As if heat, stress of race aren't enough, crew learns its precious spoons join fish

Volvo log


March 16, 2002|By Chris Larson | Chris Larson,ASSA ABLOY

ABOARD ASSA ABLOY — Annapolis sailor Chris Larson, tactician aboard Swedish entry ASSA ABLOY in the Volvo Ocean Race, will provide readers of The Sun periodic updates as the fleet heads for the United States.

ABOARD ASSA ABLOY - One week into Leg 5, from Rio de Janeiro to Miami, there are two constant characteristics: incredibly close racing between Tyco, illbruck, and ASSA ABLOY, and incredibly hot temperatures.

We continually work hard to get every bit of speed out of our boat, but it seems as if there is always a shuffle among the three boats.
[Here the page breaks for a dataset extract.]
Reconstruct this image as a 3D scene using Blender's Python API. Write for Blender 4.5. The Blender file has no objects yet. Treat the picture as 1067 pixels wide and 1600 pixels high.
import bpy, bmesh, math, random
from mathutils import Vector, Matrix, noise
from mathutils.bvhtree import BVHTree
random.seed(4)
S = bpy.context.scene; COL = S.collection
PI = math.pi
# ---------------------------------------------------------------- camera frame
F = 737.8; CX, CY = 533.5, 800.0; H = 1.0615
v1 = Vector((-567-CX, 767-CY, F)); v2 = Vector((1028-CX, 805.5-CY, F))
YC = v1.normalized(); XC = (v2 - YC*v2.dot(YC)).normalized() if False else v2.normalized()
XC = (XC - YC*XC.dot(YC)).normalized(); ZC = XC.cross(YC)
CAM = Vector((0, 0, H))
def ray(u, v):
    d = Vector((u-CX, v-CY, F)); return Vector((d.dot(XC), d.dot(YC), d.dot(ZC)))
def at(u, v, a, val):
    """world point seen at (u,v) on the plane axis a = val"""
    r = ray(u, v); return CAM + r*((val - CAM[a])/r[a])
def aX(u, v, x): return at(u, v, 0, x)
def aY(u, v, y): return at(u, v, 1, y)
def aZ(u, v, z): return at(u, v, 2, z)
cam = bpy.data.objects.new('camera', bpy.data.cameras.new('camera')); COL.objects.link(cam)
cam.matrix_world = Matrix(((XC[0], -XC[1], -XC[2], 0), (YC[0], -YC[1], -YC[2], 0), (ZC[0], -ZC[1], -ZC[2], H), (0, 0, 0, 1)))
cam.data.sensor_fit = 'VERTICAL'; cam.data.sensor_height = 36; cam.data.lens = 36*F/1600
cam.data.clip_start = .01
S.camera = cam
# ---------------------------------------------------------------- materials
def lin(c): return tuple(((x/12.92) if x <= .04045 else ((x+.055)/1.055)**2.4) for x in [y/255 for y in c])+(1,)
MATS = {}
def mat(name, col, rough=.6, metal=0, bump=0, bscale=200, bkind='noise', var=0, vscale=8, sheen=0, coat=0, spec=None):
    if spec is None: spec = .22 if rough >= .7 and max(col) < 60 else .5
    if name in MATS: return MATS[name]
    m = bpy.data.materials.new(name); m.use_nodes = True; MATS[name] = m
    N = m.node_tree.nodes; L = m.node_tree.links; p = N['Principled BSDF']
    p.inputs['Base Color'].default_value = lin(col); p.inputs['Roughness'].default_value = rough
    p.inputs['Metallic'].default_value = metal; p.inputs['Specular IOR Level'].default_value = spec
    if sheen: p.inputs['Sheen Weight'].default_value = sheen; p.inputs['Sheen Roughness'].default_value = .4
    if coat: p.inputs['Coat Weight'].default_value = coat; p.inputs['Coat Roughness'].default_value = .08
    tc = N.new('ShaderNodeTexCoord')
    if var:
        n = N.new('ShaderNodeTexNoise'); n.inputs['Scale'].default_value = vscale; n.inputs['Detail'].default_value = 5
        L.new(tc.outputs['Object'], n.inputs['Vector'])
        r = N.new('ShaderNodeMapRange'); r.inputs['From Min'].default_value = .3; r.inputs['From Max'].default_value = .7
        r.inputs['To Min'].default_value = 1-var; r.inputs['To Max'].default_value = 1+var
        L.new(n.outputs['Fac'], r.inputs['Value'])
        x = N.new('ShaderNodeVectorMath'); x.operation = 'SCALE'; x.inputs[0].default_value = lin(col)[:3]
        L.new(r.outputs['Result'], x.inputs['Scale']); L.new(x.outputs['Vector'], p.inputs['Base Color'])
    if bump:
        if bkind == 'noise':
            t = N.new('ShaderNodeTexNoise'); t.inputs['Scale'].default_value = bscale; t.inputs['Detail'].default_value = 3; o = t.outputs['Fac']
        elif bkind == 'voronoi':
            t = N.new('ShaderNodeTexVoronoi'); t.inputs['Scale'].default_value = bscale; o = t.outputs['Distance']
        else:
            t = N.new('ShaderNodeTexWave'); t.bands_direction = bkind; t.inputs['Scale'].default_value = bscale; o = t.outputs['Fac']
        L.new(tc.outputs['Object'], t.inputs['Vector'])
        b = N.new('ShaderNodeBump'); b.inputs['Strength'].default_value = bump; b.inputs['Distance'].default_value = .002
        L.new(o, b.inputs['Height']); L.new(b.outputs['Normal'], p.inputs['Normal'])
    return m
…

We have never lost sight of each other for the past seven days and 1,300 nautical miles.

Stressful, yes. Boring, never. The real story is that all three boats are scared to death to be the first to enter the Doldrums, which are still 300 miles away. All that matters is that we're first into Miami some 11-12 days from now.
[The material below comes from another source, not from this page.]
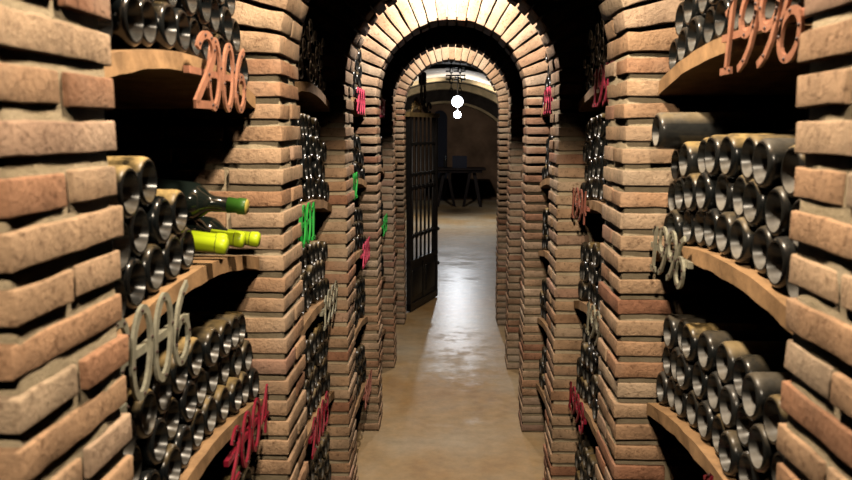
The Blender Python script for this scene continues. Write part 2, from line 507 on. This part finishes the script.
# ------------------------------------------------------------------ bottles
def bottle_mesh(name, prof_body, n=22):
    mb = MB()
    punt = [(.042, 0.0), (.041, .008), (.033, .018), (.020, .0252), (.007, .0292), (.0010, .0310), (0, .0324), (.0012, .0352), (.0045, .0380), (.010, .0394)]
    prof = punt + prof_body
    mis = [1]*5 + [0]*2 + [0]*(len(prof)-8)
    mb.lathe(prof, n, None, mis)
    return mb.mesh(name, [M['glass'], M['punt']])
rb = RB - .0004
bord = [(.016, rb), (.08, rb), (.150, rb), (.185, rb), (.200, .0378), (.212, .030), (.222, .020), (.232, .0155), (.26, .0142), (.285, .0138), (.286, .0155), (.299, .0155), (.300, .009), (.300, 0)]
burg = [(.016, rb), (.08, rb), (.135, rb), (.155, .0385), (.18, .032), (.205, .0235), (.225, .0175), (.245, .0148), (.27, .0142), (.285, .0138), (.286, .0155), (.299, .0155), (.300, .009), (.300, 0)]
BM = [bottle_mesh('wine_bottle', bord), bottle_mesh('wine_bottle', burg)]
SP = 2*RB + .0008
bottles = []     # dict(key, row, order, pos, dust)
def stack(k, s, lev, rows, y_from=None, y_to=None, extra=None):
    a, b = bay(k)
    a += .012; b -= .012
    if y_from is not None: a = y_from
    if y_to is not None: b = y_to
    n = int((b - a) / SP)
    gap = SP + min(.0012, (b - a) / n - SP)
    row = []
    y = b - gap/2
    for i in range(n):
        row.append((y - gap*i, shelf_top(k, lev, y - gap*i, s) + RB + .0012))
    # keep the first row apart along the curve
    allr = [row]
    for r in range(1, 6):
        pr = allr[-1]; nr = []
        for (ya, za), (yb, zb) in zip(pr[:-1], pr[1:]):
            dy, dz = yb - ya, zb - za; d = math.hypot(dy, dz)
            h = math.sqrt(max(SP*SP - d*d/4, 1e-6))
            nr.append(((ya+yb)/2 + (dz/d)*h, (za+zb)/2 + abs(dy/d)*h))
        if r % 2 == 0 and len(nr) >= 2:      # end bottles wedged against the pillars
            A, B = bay(k)
            def wedge(p, q, sg):
                dy, dz = q[0]-p[0], q[1]-p[1]; c6, s6 = .5, .8667 * sg
                f = 1.004
                return (p[0] + f*(dy*c6 - dz*s6), p[1] + f*(dy*s6 + dz*c6))
            e0 = max((wedge(pr[0], nr[0], sg) for sg in (1, -1)), key=lambda v: v[0])
            e1 = min((wedge(pr[-1], nr[-1], sg) for sg in (1, -1)), key=lambda v: v[0])
            if e0[0] < B - RB - .005: nr = [e0] + nr
            if e1[0] > A + RB + .005: nr = nr + [e1]
        allr.append(nr)
    for r in range(rows + (1 if extra else 0)):
        for i, (yy, zz) in enumerate(allr[r]):
            if r == rows and i not in extra: continue
            bottles.append(dict(key=(k, s, lev), row=r, order=i, n=len(allr[r]), top=(r == rows-1), y=yy, z=zz))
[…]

Hot, hot, hot describes life on board. Yesterday, it reached 98 degrees F with high humidity. Below decks is more unbearable due to the lack of ventilation. Sleeping during the daytime is almost impossible.

One of the small dilemmas that always seems to happen out here took place two days ago. Jules Mazars, one of our trimmers, was washing dishes below in a bucket because our sink drain impeller is broken.

Jules was called on deck to help with a maneuver. Unfortunately, he had left five of our six spoons in the bottom of the wash bucket, which was filled with water. Crewman Richard Mason came downstairs to tidy up the galley and emptied the bucket. Now we have one precious spoon left.